Underneath every digital device is Boolean algebra: a maths of just two values, true (1) and false (0), combined with three core operations — AND (true only if both inputs are true), OR (true if either is), and NOT (flips the value). From those, everything else is built, including XOR (true when the inputs differ). A truth table simply lists every possible combination of the input variables and the resulting output. Because each variable can be 0 or 1, a function of n variables has 2ⁿ rows — the table is the complete, exhaustive definition of what the function does.

This solver parses your expression into a syntax tree, then evaluates it for all 2ⁿ input combinations to build the table. The same engine powers logic gates, processor instructions, and the validation rules in software — it is the bedrock of computing.

Once you have the table, a powerful trick lets you write the function as a formula. Each row where the output is 1 is a minterm: a single AND of all the variables, each taken plain if it is 1 in that row or complemented (with a prime, A′) if it is 0. OR all the minterms together and you get the canonical sum-of-products — an expression guaranteed to be equivalent to your original. It is the bridge from a desired behaviour (the table) to a circuit (gates). For the 3-input majority function above, the minterms are the four rows with two or more 1s, and their sum-of-products is exactly a circuit you could wire up. Simplifying that expression further — with Boolean algebra or a Karnaugh map — is the next step in digital design, and the canonical SOP is always where it begins.

Boolean algebra has laws, and the most famous are De Morgan’s: NOT(A AND B) equals (NOT A) OR (NOT B), and NOT(A OR B) equals (NOT A) AND (NOT B). They are why a NAND gate can build anything, and why you can rewrite a condition to remove a negation. Test one: type !(A & B), note its truth table, then type !A + !B and confirm the columns match exactly. Equivalence proven, no algebra required — that side-by-side check is one of the most useful things a truth table can do.

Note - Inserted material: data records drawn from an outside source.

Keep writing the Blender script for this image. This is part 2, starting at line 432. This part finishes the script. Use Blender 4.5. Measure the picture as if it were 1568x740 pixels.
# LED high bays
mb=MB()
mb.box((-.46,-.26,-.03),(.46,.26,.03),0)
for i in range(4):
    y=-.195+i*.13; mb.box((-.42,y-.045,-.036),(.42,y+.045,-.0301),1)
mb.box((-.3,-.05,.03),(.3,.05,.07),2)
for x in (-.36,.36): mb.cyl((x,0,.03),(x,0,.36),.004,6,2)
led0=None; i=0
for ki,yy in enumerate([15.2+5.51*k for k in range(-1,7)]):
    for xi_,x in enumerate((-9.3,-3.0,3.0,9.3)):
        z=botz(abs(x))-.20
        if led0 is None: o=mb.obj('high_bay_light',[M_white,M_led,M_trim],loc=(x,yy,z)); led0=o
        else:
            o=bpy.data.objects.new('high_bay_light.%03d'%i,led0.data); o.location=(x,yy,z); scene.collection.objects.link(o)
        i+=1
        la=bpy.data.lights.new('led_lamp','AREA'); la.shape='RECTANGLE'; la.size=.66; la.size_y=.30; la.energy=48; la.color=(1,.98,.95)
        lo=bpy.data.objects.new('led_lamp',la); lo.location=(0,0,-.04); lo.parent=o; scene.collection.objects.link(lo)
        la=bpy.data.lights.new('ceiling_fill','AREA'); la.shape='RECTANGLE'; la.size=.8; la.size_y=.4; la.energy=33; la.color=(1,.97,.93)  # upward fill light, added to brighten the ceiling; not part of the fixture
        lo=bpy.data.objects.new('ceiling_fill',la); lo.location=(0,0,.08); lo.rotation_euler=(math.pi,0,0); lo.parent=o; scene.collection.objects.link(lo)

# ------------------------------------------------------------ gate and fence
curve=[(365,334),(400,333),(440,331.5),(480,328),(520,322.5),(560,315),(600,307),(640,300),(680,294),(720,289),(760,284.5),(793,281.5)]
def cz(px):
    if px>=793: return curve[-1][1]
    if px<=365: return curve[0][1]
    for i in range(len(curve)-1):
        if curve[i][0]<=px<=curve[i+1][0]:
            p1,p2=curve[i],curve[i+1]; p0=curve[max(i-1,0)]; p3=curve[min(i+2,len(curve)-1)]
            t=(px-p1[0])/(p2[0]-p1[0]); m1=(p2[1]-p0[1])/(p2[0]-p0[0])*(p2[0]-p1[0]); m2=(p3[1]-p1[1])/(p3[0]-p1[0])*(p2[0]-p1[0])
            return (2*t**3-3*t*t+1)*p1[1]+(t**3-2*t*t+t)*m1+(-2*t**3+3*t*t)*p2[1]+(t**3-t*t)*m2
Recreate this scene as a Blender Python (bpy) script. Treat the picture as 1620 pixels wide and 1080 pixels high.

The solver accepts the full set of common notations — symbolic operators, word operators (and / or / not / xor), the apostrophe for complement, and implicit AND by juxtaposition — so you can paste expressions straight from a textbook or a datasheet. It computes the exact truth table, the list of minterms, and the canonical sum-of-products, for up to eight variables. Everything runs on your device with nothing uploaded.